CHALLENGE: Restate word for word the lines that begin the listing and end with the line holding "20, .014).build('linen_cover', M['linenw'], t)".

§ §

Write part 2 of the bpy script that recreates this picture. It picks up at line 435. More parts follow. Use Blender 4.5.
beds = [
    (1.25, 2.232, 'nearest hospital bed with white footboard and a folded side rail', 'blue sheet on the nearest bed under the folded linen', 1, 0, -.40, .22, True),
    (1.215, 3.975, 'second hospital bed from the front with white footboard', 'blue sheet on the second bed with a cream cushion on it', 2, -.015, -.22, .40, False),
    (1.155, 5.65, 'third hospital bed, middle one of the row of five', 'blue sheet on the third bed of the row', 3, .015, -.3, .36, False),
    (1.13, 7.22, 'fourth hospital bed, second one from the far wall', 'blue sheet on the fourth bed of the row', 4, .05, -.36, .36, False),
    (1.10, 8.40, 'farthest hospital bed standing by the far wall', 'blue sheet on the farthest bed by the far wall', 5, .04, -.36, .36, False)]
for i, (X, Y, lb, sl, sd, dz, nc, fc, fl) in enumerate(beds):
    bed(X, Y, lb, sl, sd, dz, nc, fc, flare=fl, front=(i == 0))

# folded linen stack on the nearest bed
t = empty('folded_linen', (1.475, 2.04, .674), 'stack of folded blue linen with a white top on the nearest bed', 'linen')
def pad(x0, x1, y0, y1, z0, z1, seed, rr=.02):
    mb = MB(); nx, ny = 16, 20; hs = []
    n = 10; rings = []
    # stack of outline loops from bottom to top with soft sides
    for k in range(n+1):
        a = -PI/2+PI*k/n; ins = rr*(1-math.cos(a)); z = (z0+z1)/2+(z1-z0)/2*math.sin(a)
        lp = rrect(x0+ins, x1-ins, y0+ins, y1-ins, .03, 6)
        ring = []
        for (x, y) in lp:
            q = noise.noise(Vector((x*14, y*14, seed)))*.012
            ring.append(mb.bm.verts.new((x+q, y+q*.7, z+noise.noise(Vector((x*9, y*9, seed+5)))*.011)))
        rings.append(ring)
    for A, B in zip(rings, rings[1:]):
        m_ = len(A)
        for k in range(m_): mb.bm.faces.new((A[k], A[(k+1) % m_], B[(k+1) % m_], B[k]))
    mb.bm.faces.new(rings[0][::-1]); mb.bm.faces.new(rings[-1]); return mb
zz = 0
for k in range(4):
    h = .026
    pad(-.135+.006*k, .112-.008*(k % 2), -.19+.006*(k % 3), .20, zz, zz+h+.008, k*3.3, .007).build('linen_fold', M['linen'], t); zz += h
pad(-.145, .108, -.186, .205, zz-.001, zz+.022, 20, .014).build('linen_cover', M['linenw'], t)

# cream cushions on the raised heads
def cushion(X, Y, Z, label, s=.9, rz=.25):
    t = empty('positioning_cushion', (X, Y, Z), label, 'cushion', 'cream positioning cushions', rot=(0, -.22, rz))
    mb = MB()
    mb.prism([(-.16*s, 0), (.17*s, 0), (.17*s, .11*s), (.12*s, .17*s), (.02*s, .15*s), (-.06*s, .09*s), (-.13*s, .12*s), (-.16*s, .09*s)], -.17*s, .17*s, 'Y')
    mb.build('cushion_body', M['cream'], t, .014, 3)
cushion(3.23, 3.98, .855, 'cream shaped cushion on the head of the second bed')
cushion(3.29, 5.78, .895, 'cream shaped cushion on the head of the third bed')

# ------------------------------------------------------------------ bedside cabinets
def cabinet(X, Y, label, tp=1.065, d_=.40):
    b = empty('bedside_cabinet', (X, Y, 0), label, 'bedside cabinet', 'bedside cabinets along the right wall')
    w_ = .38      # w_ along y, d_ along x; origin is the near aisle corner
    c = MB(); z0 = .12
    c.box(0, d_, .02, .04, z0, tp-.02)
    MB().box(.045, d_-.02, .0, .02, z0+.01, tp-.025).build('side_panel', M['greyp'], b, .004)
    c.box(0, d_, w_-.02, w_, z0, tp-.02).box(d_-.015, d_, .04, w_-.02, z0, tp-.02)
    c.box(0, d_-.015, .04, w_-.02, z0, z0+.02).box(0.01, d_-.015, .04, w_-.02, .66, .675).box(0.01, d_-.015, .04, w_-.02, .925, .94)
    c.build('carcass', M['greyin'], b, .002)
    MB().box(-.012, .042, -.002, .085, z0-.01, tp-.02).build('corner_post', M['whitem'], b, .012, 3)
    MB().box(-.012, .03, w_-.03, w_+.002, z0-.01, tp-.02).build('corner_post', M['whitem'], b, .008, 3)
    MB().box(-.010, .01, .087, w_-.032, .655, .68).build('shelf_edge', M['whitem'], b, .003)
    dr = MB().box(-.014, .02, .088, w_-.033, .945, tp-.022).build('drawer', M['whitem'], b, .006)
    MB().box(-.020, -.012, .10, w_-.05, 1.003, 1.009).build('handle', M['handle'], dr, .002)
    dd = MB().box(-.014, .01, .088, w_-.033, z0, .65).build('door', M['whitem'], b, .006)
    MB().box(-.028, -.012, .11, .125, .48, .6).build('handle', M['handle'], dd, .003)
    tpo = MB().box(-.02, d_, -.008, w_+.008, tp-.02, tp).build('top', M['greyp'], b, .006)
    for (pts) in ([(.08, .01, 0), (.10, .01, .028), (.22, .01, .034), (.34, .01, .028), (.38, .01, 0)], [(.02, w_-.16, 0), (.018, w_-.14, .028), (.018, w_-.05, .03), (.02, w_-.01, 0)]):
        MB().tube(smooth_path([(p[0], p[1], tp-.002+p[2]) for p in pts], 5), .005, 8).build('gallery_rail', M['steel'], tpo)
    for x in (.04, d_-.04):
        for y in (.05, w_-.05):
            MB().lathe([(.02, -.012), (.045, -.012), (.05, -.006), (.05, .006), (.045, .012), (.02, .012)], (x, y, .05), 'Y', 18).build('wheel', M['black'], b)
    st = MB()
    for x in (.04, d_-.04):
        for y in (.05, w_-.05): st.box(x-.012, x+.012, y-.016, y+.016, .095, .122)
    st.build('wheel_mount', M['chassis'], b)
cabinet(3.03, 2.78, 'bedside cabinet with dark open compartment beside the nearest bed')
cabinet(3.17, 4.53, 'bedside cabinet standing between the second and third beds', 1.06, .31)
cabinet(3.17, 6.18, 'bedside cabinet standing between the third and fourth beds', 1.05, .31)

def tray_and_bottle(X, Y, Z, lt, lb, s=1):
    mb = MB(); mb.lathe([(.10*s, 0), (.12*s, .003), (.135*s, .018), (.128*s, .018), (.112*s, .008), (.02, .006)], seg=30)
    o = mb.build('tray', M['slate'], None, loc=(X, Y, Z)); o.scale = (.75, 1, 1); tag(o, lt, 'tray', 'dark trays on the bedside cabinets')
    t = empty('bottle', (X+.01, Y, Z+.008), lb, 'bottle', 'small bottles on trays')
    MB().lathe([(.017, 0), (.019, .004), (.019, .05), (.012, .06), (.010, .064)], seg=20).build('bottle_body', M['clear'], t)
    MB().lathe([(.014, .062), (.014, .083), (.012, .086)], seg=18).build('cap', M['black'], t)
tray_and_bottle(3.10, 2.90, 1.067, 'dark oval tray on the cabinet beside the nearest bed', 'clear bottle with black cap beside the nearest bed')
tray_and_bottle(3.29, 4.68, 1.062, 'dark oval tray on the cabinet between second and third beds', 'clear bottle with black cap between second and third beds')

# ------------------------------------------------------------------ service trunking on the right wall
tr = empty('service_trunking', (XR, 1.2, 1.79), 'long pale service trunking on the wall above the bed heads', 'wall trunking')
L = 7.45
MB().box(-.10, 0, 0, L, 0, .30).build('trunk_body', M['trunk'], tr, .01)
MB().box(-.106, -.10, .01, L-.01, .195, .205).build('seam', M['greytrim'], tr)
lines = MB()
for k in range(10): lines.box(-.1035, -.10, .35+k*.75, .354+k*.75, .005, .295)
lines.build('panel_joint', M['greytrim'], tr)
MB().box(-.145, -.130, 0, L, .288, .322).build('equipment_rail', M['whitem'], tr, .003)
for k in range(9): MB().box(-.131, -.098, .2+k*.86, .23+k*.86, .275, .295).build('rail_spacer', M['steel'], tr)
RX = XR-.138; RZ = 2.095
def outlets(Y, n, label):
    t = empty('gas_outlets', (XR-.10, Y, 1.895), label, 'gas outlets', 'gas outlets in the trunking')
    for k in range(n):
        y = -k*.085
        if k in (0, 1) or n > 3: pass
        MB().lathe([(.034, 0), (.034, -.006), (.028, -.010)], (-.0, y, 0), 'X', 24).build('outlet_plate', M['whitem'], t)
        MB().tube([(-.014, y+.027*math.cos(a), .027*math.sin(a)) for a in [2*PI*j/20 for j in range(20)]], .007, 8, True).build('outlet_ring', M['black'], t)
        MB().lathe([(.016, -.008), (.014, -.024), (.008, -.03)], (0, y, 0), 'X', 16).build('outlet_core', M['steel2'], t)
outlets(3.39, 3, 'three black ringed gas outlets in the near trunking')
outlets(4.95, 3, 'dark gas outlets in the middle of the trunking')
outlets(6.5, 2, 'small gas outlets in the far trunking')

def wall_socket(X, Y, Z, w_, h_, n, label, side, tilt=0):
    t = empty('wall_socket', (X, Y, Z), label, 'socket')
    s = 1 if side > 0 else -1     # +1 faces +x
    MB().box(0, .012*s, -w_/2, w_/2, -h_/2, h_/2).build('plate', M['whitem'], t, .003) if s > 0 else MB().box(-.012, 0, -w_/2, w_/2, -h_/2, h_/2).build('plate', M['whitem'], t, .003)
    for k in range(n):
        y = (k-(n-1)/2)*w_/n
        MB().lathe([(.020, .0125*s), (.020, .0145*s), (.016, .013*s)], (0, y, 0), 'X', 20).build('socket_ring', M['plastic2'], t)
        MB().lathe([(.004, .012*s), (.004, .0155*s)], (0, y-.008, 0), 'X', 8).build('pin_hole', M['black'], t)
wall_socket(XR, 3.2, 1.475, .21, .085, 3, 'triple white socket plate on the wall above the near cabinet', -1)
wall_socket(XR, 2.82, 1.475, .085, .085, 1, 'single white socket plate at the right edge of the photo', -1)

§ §

FINAL RESULT:
Write part 2 of the bpy script that recreates this picture. It picks up at line 435. More parts follow. Use Blender 4.5.
beds = [
    (1.25, 2.232, 'nearest hospital bed with white footboard and a folded side rail', 'blue sheet on the nearest bed under the folded linen', 1, 0, -.40, .22, True),
    (1.215, 3.975, 'second hospital bed from the front with white footboard', 'blue sheet on the second bed with a cream cushion on it', 2, -.015, -.22, .40, False),
    (1.155, 5.65, 'third hospital bed, middle one of the row of five', 'blue sheet on the third bed of the row', 3, .015, -.3, .36, False),
    (1.13, 7.22, 'fourth hospital bed, second one from the far wall', 'blue sheet on the fourth bed of the row', 4, .05, -.36, .36, False),
    (1.10, 8.40, 'farthest hospital bed standing by the far wall', 'blue sheet on the farthest bed by the far wall', 5, .04, -.36, .36, False)]
for i, (X, Y, lb, sl, sd, dz, nc, fc, fl) in enumerate(beds):
    bed(X, Y, lb, sl, sd, dz, nc, fc, flare=fl, front=(i == 0))

# folded linen stack on the nearest bed
t = empty('folded_linen', (1.475, 2.04, .674), 'stack of folded blue linen with a white top on the nearest bed', 'linen')
def pad(x0, x1, y0, y1, z0, z1, seed, rr=.02):
    mb = MB(); nx, ny = 16, 20; hs = []
    n = 10; rings = []
    # stack of outline loops from bottom to top with soft sides
    for k in range(n+1):
        a = -PI/2+PI*k/n; ins = rr*(1-math.cos(a)); z = (z0+z1)/2+(z1-z0)/2*math.sin(a)
        lp = rrect(x0+ins, x1-ins, y0+ins, y1-ins, .03, 6)
        ring = []
        for (x, y) in lp:
            q = noise.noise(Vector((x*14, y*14, seed)))*.012
            ring.append(mb.bm.verts.new((x+q, y+q*.7, z+noise.noise(Vector((x*9, y*9, seed+5)))*.011)))
        rings.append(ring)
    for A, B in zip(rings, rings[1:]):
        m_ = len(A)
        for k in range(m_): mb.bm.faces.new((A[k], A[(k+1) % m_], B[(k+1) % m_], B[k]))
    mb.bm.faces.new(rings[0][::-1]); mb.bm.faces.new(rings[-1]); return mb
zz = 0
for k in range(4):
    h = .026
    pad(-.135+.006*k, .112-.008*(k % 2), -.19+.006*(k % 3), .20, zz, zz+h+.008, k*3.3, .007).build('linen_fold', M['linen'], t); zz += h
pad(-.145, .108, -.186, .205, zz-.001, zz+.022, 20, .014).build('linen_cover', M['linenw'], t)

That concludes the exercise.